(Extracted data entries)

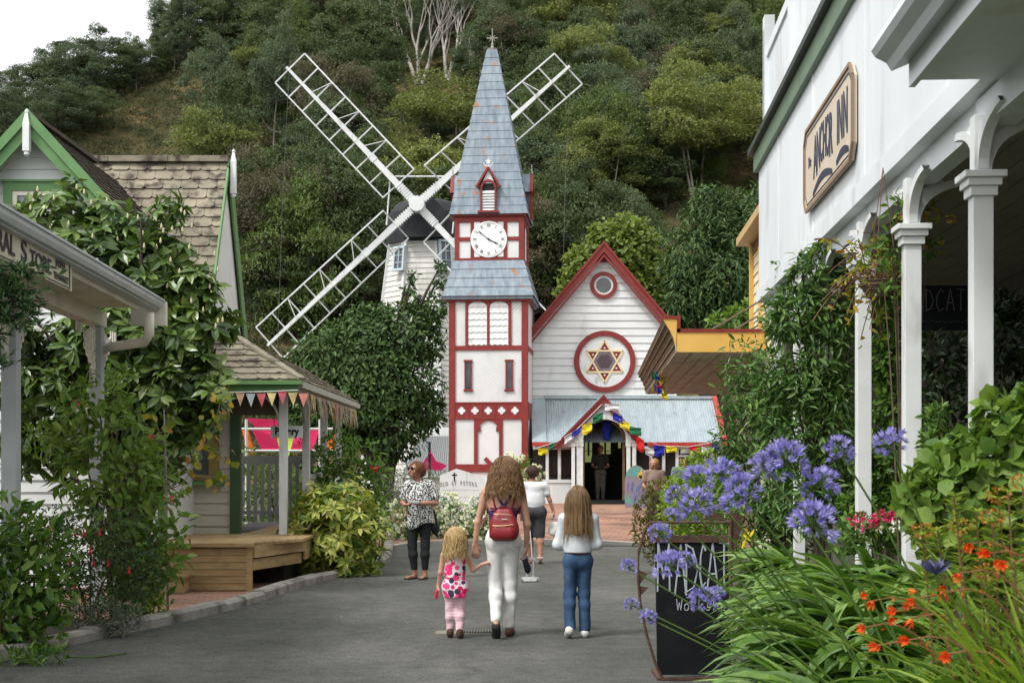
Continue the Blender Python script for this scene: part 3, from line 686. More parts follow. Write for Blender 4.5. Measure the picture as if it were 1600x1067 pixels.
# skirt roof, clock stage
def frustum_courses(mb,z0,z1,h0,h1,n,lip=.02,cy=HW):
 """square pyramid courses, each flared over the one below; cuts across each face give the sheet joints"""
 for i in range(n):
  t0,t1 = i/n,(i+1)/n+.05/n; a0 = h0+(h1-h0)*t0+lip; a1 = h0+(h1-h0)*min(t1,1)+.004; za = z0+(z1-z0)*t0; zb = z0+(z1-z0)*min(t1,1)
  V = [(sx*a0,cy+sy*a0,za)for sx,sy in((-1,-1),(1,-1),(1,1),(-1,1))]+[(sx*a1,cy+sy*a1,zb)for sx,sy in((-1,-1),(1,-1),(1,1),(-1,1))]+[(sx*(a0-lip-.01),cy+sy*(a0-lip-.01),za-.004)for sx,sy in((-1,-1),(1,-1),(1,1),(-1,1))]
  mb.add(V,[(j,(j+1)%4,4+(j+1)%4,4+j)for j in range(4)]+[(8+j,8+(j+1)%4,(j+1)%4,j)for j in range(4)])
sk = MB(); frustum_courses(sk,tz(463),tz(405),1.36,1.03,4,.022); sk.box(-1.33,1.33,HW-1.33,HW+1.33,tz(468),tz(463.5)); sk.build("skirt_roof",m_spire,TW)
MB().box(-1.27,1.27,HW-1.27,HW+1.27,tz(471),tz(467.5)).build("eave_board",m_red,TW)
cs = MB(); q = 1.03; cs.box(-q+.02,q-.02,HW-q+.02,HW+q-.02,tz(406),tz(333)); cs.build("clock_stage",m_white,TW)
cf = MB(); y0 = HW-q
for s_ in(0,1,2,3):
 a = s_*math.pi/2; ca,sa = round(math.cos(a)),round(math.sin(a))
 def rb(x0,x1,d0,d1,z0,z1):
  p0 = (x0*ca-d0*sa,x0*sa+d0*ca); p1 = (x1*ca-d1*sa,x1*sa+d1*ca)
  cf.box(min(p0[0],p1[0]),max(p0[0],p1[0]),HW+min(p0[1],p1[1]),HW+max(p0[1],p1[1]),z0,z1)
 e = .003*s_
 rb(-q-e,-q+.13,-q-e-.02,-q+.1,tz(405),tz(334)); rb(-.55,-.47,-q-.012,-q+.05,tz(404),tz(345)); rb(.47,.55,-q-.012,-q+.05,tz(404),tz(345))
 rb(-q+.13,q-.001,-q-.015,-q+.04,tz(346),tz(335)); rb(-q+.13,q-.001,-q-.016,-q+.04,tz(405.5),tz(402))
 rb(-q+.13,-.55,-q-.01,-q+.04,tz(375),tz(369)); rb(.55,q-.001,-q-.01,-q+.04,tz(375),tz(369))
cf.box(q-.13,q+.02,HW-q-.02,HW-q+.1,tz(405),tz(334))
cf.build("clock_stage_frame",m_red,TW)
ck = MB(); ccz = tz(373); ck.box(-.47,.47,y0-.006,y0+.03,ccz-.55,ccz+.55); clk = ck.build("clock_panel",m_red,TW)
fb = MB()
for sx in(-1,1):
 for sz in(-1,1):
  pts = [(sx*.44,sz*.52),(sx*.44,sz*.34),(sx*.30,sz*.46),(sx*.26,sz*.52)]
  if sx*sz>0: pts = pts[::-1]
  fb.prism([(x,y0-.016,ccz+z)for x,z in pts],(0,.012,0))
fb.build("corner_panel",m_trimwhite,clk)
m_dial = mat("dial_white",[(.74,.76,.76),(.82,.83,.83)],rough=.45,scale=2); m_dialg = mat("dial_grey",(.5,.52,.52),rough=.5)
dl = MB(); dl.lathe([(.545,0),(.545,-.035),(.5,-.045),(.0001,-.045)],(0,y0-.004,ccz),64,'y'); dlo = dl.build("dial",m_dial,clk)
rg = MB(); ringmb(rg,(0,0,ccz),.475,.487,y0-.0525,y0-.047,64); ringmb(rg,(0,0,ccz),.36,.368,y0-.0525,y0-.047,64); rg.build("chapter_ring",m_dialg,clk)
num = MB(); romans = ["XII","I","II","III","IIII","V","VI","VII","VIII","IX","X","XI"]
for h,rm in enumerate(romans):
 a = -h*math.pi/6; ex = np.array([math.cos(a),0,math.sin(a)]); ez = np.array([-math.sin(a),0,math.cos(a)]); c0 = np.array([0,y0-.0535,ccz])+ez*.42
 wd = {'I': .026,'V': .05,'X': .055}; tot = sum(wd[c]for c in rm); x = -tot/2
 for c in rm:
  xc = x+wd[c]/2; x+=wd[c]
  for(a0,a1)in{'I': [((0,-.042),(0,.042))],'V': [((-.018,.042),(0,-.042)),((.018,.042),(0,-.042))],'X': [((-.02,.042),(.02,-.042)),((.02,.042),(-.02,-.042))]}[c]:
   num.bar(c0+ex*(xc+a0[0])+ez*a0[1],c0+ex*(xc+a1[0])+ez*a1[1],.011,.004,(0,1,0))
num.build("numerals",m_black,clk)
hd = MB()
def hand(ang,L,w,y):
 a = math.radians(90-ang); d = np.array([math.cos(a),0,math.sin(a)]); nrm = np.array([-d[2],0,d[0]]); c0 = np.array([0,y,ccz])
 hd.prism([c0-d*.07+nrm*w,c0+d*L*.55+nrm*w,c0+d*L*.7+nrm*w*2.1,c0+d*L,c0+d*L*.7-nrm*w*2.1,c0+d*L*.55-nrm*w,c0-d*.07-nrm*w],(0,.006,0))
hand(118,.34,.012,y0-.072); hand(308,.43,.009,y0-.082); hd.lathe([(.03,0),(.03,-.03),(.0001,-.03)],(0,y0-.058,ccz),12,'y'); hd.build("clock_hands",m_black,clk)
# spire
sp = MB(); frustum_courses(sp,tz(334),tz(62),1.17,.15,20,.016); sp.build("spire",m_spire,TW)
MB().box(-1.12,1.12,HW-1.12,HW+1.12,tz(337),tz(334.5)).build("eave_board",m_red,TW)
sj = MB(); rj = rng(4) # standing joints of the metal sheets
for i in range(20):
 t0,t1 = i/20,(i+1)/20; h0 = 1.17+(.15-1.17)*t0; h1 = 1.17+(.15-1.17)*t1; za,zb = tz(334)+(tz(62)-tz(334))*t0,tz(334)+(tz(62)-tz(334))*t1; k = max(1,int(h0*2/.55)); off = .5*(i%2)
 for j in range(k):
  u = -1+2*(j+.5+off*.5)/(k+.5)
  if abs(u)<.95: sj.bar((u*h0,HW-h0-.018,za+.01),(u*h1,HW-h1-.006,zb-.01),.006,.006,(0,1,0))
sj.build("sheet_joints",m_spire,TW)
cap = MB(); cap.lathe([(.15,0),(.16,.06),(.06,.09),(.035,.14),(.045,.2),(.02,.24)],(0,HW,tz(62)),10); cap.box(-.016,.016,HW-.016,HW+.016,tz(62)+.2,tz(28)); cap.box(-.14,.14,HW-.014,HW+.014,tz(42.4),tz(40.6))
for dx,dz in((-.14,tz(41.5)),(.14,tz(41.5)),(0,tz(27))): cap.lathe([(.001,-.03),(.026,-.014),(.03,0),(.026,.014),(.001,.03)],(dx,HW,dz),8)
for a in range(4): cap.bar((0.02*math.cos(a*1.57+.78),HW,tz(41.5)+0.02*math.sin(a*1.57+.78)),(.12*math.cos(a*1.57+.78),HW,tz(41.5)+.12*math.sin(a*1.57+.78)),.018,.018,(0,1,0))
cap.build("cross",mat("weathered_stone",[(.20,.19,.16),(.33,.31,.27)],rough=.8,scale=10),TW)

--

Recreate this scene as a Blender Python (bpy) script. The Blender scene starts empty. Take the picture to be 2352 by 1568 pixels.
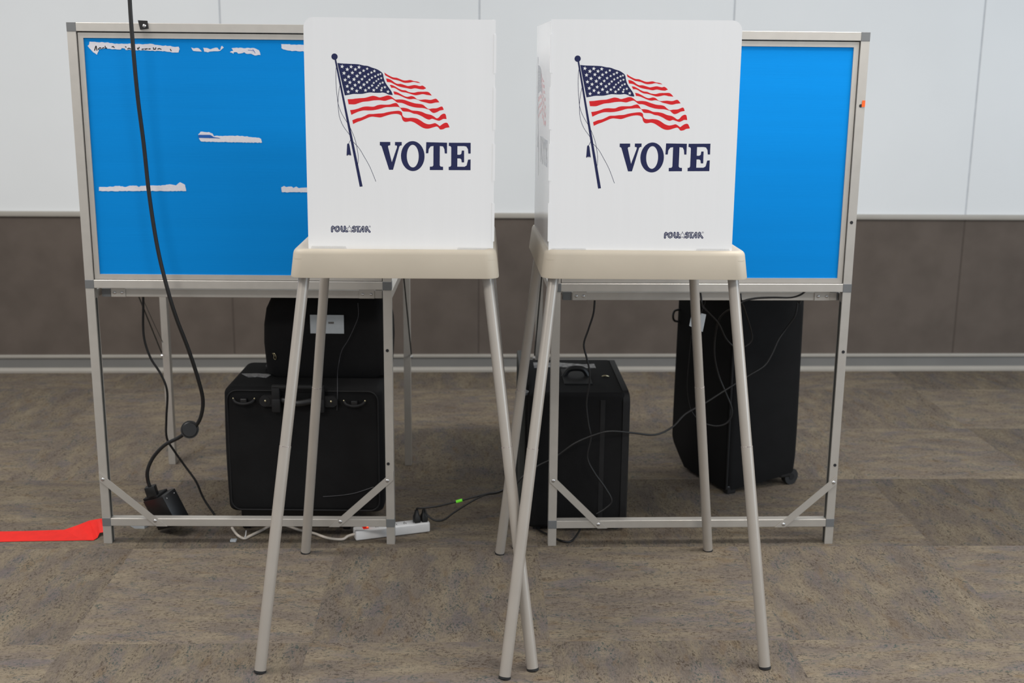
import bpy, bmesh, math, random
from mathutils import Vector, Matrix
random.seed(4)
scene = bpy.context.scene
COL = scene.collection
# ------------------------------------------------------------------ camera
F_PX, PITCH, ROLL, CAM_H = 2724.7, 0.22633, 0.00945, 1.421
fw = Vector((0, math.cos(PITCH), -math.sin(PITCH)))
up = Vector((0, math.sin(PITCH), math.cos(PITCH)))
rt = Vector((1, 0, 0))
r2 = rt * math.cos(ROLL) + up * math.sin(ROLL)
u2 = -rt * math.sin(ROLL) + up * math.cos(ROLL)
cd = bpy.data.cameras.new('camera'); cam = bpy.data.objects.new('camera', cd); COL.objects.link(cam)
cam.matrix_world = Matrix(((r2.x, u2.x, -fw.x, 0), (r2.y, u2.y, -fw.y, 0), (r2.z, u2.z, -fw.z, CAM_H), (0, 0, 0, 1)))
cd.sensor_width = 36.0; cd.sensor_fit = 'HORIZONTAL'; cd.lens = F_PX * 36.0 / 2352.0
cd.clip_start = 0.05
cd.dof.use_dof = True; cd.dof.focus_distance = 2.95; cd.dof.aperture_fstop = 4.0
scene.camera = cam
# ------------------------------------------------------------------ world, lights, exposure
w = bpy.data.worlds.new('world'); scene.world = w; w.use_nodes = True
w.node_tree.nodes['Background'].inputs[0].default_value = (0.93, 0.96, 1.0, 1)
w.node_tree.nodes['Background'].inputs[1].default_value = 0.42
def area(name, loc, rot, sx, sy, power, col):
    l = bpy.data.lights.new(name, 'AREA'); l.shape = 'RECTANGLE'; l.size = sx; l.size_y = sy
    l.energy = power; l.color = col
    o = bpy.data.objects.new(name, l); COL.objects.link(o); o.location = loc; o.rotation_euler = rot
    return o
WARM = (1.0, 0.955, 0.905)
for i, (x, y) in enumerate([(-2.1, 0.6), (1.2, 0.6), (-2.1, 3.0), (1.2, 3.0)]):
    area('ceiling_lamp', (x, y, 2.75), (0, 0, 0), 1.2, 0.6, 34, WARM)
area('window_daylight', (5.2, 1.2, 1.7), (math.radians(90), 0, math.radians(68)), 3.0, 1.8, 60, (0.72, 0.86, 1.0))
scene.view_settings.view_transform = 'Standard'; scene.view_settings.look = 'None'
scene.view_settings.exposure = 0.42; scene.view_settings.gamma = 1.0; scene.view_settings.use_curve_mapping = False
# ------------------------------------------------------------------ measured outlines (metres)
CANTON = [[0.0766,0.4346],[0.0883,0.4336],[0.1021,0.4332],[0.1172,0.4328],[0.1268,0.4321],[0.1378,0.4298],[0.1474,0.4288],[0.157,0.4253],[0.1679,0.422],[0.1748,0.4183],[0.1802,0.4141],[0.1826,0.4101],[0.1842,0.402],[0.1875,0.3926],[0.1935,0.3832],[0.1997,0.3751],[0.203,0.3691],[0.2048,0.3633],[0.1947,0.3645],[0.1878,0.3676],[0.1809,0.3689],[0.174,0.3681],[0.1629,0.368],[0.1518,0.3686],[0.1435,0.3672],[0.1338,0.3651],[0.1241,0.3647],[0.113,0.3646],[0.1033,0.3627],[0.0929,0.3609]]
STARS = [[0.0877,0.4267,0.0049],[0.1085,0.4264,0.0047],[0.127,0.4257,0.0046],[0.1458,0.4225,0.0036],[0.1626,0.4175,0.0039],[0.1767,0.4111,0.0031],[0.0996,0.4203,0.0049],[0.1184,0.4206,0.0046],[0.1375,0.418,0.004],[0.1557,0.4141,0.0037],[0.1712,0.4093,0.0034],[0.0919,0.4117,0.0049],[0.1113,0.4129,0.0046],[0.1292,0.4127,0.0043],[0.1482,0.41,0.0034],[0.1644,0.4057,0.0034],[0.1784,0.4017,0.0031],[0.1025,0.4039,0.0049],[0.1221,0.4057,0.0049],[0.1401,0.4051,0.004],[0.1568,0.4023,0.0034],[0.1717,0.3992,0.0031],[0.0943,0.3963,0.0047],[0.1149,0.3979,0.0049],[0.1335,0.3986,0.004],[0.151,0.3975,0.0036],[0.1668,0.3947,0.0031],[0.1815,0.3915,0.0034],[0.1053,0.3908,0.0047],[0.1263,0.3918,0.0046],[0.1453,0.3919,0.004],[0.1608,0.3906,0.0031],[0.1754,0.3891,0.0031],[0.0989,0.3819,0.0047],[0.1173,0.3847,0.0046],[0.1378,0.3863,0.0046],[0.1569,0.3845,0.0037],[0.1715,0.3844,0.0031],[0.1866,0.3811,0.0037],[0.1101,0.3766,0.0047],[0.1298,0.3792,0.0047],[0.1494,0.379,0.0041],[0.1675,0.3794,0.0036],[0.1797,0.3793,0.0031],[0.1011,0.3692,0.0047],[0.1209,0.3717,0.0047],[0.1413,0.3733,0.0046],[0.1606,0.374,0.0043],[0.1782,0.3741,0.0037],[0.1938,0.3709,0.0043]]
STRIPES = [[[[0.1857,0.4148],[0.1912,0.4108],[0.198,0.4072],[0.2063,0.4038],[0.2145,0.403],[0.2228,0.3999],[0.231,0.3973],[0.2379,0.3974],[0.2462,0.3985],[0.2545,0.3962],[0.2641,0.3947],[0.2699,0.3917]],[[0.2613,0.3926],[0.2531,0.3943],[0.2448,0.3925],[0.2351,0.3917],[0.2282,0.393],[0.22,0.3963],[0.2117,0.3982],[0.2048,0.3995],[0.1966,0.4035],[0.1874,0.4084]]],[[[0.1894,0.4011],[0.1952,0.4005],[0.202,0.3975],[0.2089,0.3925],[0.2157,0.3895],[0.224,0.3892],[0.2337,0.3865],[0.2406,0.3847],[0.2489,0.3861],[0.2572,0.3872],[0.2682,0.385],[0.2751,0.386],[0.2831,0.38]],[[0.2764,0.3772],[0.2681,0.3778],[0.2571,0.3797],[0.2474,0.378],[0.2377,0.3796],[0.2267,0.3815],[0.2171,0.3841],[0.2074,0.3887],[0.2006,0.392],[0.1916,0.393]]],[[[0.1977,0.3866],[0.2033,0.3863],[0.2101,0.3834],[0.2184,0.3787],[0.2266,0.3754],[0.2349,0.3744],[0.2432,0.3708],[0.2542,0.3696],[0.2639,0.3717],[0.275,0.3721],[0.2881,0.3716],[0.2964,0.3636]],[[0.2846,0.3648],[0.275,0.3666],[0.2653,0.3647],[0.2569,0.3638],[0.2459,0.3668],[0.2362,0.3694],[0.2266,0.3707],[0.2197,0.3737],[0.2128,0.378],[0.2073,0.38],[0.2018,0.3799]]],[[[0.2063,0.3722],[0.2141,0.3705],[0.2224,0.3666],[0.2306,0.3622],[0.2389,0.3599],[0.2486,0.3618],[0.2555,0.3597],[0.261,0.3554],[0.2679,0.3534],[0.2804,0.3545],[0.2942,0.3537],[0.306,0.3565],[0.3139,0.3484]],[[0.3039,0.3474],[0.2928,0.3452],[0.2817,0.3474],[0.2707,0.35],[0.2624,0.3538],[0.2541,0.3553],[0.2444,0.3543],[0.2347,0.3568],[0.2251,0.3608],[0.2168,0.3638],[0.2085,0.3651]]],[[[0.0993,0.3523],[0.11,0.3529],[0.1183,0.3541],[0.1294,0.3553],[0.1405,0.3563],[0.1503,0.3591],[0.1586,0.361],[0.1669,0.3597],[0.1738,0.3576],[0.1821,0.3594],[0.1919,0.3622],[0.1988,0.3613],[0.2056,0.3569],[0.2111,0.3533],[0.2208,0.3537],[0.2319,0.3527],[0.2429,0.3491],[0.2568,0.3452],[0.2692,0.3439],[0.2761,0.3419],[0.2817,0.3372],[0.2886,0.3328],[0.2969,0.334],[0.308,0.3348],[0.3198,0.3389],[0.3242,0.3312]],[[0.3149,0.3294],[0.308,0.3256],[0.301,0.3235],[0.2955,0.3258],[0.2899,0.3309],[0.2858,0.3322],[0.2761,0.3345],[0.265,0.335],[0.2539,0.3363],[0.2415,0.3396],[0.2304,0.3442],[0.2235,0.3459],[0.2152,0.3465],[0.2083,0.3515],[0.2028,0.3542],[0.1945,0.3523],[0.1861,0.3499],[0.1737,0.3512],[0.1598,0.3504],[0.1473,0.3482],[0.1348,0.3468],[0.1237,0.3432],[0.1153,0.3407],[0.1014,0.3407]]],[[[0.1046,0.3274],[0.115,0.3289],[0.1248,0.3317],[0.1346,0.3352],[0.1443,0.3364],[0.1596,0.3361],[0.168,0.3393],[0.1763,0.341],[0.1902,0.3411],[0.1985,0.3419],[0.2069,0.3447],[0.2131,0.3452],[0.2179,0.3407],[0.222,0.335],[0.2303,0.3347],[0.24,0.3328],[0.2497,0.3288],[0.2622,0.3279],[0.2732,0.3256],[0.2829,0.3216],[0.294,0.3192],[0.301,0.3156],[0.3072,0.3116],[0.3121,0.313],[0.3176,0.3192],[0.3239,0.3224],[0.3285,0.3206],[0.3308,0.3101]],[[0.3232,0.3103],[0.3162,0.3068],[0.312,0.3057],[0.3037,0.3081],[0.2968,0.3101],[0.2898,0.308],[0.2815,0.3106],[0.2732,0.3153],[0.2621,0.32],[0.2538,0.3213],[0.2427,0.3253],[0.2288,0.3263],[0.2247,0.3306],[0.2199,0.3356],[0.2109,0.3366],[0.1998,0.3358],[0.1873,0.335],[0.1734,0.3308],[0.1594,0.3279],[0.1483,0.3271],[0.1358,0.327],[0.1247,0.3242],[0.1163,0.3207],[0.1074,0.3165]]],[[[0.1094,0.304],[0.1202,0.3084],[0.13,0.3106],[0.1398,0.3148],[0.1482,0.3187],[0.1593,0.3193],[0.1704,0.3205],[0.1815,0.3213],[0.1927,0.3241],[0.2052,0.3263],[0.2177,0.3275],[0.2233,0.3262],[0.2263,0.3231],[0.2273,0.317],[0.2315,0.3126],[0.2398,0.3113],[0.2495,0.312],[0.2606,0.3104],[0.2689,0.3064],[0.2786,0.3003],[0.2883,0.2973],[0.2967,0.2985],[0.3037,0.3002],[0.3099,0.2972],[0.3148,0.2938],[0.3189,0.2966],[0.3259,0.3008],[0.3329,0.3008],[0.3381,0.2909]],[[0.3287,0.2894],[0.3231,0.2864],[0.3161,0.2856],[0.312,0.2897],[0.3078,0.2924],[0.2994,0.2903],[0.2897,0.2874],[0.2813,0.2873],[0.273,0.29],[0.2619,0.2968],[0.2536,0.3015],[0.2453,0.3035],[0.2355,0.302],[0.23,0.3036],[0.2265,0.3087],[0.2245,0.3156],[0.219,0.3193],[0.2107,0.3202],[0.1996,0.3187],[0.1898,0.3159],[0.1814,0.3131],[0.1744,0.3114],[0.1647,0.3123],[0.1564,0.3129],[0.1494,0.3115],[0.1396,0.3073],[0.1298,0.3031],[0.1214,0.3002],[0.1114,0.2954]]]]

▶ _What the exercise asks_
Read through the lines above and collect those that contain the string "script".

▶ _Solution_
Continue the Blender Python script for this scene: part 3, from line 686. More parts follow. Write for Blender 4.5. Measure the picture as if it were 1600x1067 pixels.
Recreate this scene as a Blender Python (bpy) script. The Blender scene starts empty. Take the picture to be 2352 by 1568 pixels.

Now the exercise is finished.